The Special Representative of the Secretary-General and Head of the United Nations Office for West Africa and the Sahel, Mohamed Ibn Chambas, and the Resident Coordinator of the UN system in Ghana, Christine Evans-Klock, have followed with consternation the acts of impunity perpetrated by the Delta Force vigilante group in the aftermath of December 2016 elections. They are particularly concerned that these political militants invaded the premises of Kumasi Circuit Court on 6 April 2017, and freed their members standing trial for assault on the Regional Security Coordinator on 24 March 2017. These acts are likely to tarnish the image of Ghana as a model of democracy and the rule of law.

The two UN officials outrightly denounce these reprehensible acts that are the latest in a series of similar incidents since the end of the December 2016 elections in Ghana.

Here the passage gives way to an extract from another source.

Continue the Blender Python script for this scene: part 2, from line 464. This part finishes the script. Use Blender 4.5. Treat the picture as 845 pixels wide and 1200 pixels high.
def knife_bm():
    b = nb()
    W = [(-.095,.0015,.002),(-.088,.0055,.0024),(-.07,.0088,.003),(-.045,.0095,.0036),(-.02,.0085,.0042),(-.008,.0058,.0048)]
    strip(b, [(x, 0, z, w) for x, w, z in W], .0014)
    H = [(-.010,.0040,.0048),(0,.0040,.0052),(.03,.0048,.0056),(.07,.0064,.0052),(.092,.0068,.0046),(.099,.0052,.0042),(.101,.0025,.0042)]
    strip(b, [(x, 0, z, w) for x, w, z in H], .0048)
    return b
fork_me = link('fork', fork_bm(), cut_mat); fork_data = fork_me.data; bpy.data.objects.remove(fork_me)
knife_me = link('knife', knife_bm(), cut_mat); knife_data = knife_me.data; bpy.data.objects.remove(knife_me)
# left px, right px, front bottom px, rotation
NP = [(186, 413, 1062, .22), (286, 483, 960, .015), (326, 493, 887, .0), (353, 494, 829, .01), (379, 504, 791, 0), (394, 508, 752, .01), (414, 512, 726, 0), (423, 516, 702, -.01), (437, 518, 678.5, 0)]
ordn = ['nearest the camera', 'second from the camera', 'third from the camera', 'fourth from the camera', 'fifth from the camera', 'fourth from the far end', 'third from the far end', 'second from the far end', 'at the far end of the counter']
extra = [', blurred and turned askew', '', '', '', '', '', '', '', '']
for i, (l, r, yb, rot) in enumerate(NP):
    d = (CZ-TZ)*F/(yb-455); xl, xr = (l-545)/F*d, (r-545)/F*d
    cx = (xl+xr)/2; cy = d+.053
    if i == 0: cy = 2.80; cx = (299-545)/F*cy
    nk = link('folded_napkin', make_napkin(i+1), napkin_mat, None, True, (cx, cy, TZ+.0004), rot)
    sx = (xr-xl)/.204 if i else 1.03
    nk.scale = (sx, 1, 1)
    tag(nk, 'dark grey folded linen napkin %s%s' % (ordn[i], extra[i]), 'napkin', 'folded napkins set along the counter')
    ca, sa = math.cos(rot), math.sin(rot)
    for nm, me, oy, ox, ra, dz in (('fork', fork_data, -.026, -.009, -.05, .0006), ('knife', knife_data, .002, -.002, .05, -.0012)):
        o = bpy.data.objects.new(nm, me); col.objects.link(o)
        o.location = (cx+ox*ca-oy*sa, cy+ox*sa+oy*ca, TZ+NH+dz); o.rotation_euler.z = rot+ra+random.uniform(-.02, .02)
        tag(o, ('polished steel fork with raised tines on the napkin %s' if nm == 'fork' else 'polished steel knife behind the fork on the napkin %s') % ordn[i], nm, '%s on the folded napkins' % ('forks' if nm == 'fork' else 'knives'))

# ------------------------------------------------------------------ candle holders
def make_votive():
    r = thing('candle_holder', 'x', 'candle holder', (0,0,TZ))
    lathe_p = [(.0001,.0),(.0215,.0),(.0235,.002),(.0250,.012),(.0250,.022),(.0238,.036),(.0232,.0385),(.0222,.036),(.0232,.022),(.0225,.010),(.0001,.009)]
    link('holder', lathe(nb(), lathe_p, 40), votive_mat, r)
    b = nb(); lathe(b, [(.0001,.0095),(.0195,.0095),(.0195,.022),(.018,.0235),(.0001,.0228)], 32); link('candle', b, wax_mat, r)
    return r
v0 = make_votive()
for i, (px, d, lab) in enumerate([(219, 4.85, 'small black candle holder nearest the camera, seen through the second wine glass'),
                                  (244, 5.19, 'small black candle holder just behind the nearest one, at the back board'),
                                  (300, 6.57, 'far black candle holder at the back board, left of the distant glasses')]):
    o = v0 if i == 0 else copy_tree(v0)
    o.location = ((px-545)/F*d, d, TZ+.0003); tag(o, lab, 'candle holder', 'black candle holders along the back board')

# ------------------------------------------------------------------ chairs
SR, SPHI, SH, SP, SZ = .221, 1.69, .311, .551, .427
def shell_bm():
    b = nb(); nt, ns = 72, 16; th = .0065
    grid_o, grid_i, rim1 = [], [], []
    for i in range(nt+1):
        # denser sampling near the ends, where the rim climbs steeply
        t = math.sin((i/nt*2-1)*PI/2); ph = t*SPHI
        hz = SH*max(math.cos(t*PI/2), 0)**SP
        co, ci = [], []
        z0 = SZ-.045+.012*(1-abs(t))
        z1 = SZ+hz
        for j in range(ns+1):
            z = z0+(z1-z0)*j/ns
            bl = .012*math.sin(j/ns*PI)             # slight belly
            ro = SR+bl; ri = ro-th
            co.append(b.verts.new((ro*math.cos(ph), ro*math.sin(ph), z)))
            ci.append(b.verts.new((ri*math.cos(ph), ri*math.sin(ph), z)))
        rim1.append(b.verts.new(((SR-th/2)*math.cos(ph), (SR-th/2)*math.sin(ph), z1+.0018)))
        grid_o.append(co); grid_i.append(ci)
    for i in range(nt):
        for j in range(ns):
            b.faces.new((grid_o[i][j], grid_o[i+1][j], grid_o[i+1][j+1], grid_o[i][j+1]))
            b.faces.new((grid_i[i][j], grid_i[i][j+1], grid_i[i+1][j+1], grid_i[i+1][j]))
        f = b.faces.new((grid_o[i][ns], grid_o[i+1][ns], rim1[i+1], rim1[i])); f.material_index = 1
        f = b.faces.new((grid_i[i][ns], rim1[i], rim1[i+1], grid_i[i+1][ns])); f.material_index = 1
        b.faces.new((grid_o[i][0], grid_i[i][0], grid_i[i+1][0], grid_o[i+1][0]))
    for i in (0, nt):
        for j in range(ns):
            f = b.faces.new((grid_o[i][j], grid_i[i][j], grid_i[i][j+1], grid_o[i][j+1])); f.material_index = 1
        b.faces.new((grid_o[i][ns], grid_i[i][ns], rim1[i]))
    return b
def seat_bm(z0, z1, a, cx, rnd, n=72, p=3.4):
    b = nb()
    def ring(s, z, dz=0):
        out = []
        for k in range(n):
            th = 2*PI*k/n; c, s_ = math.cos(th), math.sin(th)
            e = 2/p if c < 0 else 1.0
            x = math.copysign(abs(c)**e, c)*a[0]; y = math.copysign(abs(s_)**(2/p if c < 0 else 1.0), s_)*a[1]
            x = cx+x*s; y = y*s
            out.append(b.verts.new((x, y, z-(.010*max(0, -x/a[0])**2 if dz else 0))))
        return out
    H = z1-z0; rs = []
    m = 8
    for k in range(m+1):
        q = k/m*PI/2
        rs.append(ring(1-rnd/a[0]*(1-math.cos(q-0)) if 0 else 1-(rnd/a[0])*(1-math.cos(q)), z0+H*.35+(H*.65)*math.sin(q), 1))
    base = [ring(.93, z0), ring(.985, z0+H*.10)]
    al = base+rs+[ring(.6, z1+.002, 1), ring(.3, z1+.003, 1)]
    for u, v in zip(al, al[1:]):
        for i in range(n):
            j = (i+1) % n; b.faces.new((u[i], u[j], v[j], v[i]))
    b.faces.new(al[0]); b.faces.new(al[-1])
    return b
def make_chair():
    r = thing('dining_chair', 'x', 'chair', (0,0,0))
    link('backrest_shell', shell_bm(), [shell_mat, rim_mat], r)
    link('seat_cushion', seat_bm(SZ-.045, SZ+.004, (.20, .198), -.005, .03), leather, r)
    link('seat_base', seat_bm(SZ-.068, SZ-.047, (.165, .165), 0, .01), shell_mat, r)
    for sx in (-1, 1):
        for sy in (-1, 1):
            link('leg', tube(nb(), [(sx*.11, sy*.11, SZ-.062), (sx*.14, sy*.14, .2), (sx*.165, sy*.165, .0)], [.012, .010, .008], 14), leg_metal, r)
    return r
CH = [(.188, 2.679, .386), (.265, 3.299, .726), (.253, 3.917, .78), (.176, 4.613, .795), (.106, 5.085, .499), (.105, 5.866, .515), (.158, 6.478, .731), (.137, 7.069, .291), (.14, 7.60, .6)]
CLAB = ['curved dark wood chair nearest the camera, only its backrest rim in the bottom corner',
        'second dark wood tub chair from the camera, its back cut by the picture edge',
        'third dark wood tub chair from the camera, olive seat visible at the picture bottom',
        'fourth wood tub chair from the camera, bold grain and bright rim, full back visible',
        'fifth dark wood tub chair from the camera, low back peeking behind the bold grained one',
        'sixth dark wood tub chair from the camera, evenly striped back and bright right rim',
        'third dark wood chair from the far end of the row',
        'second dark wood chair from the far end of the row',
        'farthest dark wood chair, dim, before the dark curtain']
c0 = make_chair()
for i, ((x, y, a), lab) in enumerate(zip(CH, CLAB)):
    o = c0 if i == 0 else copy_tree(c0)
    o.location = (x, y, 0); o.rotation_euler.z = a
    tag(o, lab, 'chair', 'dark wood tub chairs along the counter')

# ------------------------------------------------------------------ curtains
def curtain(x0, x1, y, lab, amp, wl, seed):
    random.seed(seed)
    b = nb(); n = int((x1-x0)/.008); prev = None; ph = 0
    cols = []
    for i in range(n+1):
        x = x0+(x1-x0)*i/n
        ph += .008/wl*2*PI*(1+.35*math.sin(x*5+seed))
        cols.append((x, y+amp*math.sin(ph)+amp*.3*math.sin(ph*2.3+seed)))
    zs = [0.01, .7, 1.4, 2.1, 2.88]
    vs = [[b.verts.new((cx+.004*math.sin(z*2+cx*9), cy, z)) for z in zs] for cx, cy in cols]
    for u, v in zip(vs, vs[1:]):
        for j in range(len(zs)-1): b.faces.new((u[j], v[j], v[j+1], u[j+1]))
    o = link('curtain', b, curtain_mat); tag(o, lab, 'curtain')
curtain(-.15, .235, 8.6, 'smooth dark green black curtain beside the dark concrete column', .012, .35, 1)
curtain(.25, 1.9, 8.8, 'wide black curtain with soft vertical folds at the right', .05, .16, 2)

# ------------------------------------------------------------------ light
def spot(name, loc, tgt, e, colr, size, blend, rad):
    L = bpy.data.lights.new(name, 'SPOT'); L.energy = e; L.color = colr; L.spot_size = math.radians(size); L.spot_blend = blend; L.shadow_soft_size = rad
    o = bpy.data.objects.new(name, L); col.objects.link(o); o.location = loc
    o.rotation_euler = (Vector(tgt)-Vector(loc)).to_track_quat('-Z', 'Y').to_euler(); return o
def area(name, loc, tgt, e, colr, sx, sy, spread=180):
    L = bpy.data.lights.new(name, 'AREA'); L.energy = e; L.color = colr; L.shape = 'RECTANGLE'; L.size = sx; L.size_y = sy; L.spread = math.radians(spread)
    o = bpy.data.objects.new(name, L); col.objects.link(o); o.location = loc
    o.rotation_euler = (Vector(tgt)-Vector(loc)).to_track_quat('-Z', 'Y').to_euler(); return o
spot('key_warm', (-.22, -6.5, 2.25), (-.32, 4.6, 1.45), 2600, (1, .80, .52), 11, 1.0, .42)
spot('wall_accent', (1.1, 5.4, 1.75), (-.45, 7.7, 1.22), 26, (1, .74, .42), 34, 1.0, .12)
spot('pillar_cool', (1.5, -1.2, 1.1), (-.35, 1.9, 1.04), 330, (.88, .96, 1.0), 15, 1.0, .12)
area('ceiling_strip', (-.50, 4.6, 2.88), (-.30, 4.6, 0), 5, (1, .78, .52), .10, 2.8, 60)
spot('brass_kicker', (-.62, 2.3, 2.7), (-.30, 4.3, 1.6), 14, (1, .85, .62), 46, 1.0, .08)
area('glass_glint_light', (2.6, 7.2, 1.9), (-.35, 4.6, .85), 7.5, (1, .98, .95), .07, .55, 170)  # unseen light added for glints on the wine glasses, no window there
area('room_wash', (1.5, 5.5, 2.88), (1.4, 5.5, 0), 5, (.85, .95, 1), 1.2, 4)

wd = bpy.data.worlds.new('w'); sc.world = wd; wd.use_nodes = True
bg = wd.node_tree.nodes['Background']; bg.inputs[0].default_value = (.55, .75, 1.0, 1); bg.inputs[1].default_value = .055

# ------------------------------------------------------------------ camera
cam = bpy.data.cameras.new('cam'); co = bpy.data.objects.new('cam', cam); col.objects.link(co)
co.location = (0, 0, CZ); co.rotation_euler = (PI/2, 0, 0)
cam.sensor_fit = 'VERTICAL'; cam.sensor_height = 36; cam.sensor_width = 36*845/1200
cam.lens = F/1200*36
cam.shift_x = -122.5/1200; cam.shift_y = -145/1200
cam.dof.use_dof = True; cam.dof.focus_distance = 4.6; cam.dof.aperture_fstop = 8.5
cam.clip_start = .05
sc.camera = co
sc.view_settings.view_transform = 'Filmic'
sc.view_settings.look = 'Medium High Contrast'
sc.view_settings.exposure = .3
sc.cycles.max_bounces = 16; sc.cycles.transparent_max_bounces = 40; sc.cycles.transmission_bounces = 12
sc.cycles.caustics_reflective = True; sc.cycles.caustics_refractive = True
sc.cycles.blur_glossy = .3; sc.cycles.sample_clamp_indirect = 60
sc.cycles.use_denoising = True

They welcome positively the unambiguous condemnation of these acts by the government and expect that all necessary measures will be taken to investigate these actions and bring the perpetrators to justice.

Nana Addo Dankwa Akufo-Addo
Nana Addo Dankwa Akufo-Addo

On April 6, 2017, the Delta Force vigilante group invaded the premises of the Kumasi Circuit Court and freed their members standing trial for assault on the Regional Security Coordinator on March 24, 2017.

They [Delta Force], in the process, destroyed some properties and put the trial court Judge in a state of fear and panic.


In a related development, the Country Director of the United Nations Programme on HIV/AIDS and the UN representative in Ghana, Girmay Haile is warning the surge in vigilantism in the country could pave way for some unknown external forces to destabilize Ghana’s security.

Mr. Haile believes Ghana’s internal security could be jeopardized if the menace is not tackled decisively.